**Goal:** Reproduce each of the lines word for word.

**Dataset extract:**
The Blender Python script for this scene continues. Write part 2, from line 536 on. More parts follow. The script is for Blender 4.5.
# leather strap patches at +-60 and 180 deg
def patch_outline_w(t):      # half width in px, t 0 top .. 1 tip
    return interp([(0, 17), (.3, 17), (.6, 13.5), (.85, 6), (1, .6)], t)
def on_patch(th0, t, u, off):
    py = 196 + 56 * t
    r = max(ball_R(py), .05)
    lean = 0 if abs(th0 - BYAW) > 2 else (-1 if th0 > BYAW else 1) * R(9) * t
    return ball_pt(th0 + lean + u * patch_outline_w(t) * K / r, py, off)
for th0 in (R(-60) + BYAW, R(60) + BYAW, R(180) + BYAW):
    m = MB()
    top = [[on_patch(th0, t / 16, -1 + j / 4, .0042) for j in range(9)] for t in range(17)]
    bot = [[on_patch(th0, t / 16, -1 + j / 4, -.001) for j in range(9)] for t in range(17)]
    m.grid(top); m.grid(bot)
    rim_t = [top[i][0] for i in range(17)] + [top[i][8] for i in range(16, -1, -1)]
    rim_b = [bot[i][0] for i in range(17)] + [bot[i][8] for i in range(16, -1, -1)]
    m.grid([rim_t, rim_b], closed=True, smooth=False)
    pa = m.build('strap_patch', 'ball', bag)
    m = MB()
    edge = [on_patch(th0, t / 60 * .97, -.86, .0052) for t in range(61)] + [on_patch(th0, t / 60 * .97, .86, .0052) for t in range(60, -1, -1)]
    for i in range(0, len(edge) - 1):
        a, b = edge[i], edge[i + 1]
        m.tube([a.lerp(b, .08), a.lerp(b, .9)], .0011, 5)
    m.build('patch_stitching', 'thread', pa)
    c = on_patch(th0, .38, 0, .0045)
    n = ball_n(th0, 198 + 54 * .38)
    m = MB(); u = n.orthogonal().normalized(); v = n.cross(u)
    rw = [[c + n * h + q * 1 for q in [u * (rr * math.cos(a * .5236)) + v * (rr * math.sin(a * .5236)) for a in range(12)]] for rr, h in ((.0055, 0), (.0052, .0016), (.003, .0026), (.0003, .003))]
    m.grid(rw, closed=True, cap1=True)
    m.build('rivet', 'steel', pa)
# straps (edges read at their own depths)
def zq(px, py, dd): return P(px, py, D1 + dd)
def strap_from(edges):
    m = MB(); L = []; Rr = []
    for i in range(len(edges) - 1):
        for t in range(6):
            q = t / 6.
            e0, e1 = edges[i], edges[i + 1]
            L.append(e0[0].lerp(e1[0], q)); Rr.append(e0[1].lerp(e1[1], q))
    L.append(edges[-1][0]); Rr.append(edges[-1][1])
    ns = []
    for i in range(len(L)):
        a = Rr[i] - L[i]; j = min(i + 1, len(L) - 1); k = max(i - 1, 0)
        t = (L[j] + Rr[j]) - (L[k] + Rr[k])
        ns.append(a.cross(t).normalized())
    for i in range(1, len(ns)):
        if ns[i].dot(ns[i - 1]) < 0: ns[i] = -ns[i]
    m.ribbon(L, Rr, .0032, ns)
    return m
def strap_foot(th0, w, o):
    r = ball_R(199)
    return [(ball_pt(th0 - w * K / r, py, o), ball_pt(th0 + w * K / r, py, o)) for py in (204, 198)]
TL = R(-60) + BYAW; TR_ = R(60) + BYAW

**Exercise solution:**
The Blender Python script for this scene continues. Write part 2, from line 536 on. More parts follow. The script is for Blender 4.5.
# leather strap patches at +-60 and 180 deg
def patch_outline_w(t):      # half width in px, t 0 top .. 1 tip
    return interp([(0, 17), (.3, 17), (.6, 13.5), (.85, 6), (1, .6)], t)
def on_patch(th0, t, u, off):
    py = 196 + 56 * t
    r = max(ball_R(py), .05)
    lean = 0 if abs(th0 - BYAW) > 2 else (-1 if th0 > BYAW else 1) * R(9) * t
    return ball_pt(th0 + lean + u * patch_outline_w(t) * K / r, py, off)
for th0 in (R(-60) + BYAW, R(60) + BYAW, R(180) + BYAW):
    m = MB()
    top = [[on_patch(th0, t / 16, -1 + j / 4, .0042) for j in range(9)] for t in range(17)]
    bot = [[on_patch(th0, t / 16, -1 + j / 4, -.001) for j in range(9)] for t in range(17)]
    m.grid(top); m.grid(bot)
    rim_t = [top[i][0] for i in range(17)] + [top[i][8] for i in range(16, -1, -1)]
    rim_b = [bot[i][0] for i in range(17)] + [bot[i][8] for i in range(16, -1, -1)]
    m.grid([rim_t, rim_b], closed=True, smooth=False)
    pa = m.build('strap_patch', 'ball', bag)
    m = MB()
    edge = [on_patch(th0, t / 60 * .97, -.86, .0052) for t in range(61)] + [on_patch(th0, t / 60 * .97, .86, .0052) for t in range(60, -1, -1)]
    for i in range(0, len(edge) - 1):
        a, b = edge[i], edge[i + 1]
        m.tube([a.lerp(b, .08), a.lerp(b, .9)], .0011, 5)
    m.build('patch_stitching', 'thread', pa)
    c = on_patch(th0, .38, 0, .0045)
    n = ball_n(th0, 198 + 54 * .38)
    m = MB(); u = n.orthogonal().normalized(); v = n.cross(u)
    rw = [[c + n * h + q * 1 for q in [u * (rr * math.cos(a * .5236)) + v * (rr * math.sin(a * .5236)) for a in range(12)]] for rr, h in ((.0055, 0), (.0052, .0016), (.003, .0026), (.0003, .003))]
    m.grid(rw, closed=True, cap1=True)
    m.build('rivet', 'steel', pa)
# straps (edges read at their own depths)
def zq(px, py, dd): return P(px, py, D1 + dd)
def strap_from(edges):
    m = MB(); L = []; Rr = []
    for i in range(len(edges) - 1):
        for t in range(6):
            q = t / 6.
            e0, e1 = edges[i], edges[i + 1]
            L.append(e0[0].lerp(e1[0], q)); Rr.append(e0[1].lerp(e1[1], q))
    L.append(edges[-1][0]); Rr.append(edges[-1][1])
    ns = []
    for i in range(len(L)):
        a = Rr[i] - L[i]; j = min(i + 1, len(L) - 1); k = max(i - 1, 0)
        t = (L[j] + Rr[j]) - (L[k] + Rr[k])
        ns.append(a.cross(t).normalized())
    for i in range(1, len(ns)):
        if ns[i].dot(ns[i - 1]) < 0: ns[i] = -ns[i]
    m.ribbon(L, Rr, .0032, ns)
    return m
def strap_foot(th0, w, o):
    r = ball_R(199)
    return [(ball_pt(th0 - w * K / r, py, o), ball_pt(th0 + w * K / r, py, o)) for py in (204, 198)]
TL = R(-60) + BYAW; TR_ = R(60) + BYAW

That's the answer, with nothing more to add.